Инстинкт и разум — два разных направления в эволюции нервной деятельности животных. Отходя от общего корня, эти направления не сливаются, а, наоборот, все более и более расходятся, удаляются одно от другого. Между инстинктом и разумом есть резкие качественные различия, и простой последовательный переход одного в другое невозможен. Все это просто не было известно Фабру. И вот исследователь, по существу первый убедительно показавший, что инстинкт есть инстинкт, а разум есть разум, исследователь, заложивший основу для изучения нервной деятельности насекомых, оказался в числе противников эволюционного учения.

Выяснение вопроса, разумны ли насекомые, было целью жизни Фабра. Ему удалось получить твердый ответ, но он привел исследователя к неожиданным последствиям: собрав богатейшие материалы, доказывающие правоту учения Дарвина, Фабр не понял этого учения. А не поняв его, он раз навсегда решил, что при помощи этого учения никак нельзя объяснить собранные им факты. А между тем все написанное Фабром показывает обратное: его работы — блестящее доказательство правильности дарвиновской теории естественного отбора.

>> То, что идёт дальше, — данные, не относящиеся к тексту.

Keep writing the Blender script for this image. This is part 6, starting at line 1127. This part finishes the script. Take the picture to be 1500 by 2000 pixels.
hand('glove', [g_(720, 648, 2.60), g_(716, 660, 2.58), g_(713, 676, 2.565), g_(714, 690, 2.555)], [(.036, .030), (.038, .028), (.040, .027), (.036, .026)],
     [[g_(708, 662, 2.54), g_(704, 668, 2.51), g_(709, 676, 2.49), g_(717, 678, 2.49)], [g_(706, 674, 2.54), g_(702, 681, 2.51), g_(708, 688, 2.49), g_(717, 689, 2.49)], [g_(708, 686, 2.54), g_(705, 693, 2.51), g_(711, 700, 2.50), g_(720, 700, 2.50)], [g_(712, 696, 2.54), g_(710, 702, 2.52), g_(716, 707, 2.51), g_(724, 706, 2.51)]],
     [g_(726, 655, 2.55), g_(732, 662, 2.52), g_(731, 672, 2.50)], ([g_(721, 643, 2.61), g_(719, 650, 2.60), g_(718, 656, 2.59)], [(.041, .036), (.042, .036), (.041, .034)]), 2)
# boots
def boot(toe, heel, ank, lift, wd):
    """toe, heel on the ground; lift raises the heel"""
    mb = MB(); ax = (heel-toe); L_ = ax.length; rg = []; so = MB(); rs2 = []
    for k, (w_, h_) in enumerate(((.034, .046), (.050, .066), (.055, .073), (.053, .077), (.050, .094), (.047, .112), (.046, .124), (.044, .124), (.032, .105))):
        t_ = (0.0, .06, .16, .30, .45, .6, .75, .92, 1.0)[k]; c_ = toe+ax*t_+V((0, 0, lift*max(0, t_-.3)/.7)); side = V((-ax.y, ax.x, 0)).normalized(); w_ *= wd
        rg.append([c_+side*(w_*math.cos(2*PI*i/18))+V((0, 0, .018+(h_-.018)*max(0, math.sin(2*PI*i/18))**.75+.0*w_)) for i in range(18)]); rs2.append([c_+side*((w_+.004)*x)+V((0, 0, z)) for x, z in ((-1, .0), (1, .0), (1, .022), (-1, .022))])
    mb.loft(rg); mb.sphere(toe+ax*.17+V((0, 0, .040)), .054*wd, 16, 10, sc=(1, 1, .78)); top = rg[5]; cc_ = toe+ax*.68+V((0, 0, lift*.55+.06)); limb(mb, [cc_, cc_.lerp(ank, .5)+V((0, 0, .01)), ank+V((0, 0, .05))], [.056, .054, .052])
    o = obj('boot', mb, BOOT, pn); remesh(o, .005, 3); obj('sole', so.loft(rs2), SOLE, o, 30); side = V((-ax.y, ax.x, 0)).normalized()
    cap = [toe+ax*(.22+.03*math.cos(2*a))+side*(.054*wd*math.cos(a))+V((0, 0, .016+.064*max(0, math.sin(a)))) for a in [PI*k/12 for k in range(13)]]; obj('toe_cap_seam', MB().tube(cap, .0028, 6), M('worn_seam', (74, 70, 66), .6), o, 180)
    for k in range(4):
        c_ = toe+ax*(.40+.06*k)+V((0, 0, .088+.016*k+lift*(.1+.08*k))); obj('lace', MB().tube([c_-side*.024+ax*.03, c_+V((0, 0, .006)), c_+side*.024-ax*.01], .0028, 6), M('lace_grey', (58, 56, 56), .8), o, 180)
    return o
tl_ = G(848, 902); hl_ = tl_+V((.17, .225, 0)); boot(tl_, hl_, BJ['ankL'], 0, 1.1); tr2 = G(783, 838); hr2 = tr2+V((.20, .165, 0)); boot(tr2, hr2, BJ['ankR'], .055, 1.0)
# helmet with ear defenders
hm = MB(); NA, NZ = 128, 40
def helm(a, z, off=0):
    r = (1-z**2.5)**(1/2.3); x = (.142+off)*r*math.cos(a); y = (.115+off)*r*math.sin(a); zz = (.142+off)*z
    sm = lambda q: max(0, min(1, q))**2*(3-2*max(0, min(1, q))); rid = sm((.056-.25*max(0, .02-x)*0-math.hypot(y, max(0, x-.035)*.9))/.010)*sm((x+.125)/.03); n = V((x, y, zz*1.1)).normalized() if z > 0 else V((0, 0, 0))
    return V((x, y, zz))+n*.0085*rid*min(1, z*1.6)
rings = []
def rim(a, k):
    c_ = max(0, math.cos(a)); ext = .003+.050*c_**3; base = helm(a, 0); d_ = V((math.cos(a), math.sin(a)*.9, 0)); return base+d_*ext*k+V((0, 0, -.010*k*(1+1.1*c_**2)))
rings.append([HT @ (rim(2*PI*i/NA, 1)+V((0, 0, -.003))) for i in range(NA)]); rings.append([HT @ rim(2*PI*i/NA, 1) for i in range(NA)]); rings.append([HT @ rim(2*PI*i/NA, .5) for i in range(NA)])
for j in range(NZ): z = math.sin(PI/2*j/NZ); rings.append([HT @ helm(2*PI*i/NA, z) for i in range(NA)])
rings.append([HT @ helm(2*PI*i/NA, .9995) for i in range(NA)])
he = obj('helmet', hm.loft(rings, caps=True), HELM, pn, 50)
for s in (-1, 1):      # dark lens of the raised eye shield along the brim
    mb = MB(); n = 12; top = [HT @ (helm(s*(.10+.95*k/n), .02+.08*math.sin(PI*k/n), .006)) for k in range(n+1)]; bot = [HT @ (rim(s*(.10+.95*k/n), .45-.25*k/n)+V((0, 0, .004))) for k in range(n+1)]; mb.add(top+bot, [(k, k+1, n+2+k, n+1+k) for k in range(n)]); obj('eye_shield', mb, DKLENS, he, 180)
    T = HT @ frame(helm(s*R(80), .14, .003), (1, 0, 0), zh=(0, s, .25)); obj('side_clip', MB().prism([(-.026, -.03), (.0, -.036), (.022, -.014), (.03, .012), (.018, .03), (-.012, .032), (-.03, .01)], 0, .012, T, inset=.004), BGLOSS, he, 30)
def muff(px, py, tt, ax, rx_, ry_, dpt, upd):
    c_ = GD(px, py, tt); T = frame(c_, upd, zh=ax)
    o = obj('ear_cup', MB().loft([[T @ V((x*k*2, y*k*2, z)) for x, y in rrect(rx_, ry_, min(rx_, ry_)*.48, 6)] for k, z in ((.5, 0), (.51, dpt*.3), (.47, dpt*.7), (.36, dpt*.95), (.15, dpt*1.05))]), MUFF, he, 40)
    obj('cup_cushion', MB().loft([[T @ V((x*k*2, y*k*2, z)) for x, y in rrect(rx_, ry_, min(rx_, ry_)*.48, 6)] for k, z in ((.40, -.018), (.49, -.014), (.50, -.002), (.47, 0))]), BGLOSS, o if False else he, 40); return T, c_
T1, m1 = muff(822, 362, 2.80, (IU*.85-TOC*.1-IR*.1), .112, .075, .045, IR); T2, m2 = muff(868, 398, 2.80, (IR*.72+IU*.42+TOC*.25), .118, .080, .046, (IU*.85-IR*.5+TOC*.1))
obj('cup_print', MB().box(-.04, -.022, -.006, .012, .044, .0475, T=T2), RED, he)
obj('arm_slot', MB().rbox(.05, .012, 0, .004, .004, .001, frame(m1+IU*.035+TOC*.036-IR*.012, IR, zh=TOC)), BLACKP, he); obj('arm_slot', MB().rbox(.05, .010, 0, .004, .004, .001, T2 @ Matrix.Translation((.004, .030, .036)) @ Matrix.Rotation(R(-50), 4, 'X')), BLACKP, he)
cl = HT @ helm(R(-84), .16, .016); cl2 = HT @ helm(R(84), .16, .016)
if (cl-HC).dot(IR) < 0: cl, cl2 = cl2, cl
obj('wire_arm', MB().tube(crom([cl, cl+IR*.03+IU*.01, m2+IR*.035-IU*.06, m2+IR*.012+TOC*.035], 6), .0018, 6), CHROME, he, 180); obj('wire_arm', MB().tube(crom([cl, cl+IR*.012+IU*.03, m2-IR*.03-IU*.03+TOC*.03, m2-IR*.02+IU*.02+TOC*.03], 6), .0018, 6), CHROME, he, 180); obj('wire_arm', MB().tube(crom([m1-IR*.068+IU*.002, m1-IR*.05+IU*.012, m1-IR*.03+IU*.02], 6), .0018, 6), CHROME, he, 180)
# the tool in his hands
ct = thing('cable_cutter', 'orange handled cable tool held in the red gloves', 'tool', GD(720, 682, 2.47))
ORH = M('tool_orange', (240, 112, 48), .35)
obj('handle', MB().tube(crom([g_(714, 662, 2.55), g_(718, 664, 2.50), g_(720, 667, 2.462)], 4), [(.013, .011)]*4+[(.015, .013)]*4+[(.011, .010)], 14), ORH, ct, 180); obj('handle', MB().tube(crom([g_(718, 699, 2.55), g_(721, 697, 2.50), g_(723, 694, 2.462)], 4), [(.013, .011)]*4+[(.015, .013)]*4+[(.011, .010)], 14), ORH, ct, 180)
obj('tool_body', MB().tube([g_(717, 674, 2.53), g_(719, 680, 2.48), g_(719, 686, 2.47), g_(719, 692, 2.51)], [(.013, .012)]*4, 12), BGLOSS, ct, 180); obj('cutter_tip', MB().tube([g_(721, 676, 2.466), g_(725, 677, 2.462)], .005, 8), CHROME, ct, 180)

Фабра нередко упрекали в излишнем очеловечивании насекомых, его «герои» якобы выглядят скорее чем-то вроде маленьких «человечков», чем насекомых. Эти упреки несправедливы. Фабр никогда не очеловечивал насекомых, да и как мог бы он это сделать, когда был крепко уверен в том, что у насекомых нет и проблесков разума. Упреки в очеловечивании основаны на излишне придирчивом отношении к его языку. Вкладывая всю свою душу в описание жизни и повадок насекомых, Фабр старался как можно ярче показать все то, что наблюдал, стремился к тому, чтобы и читатель переживал то же, что он — наблюдатель с горячей душой. Живость изложения привела к таким словам, как «знает», «узнать», «сделать, чтобы...» и т. п. Насекомому как будто приписывается стремление к определенной цели, знание этой цели. Но все это лишь «как будто». Это не очеловечивание насекомого, это только невозможность передать в книге, написанной художественным языком, действия насекомого при помощи слов, имеющихся в распоряжении автора.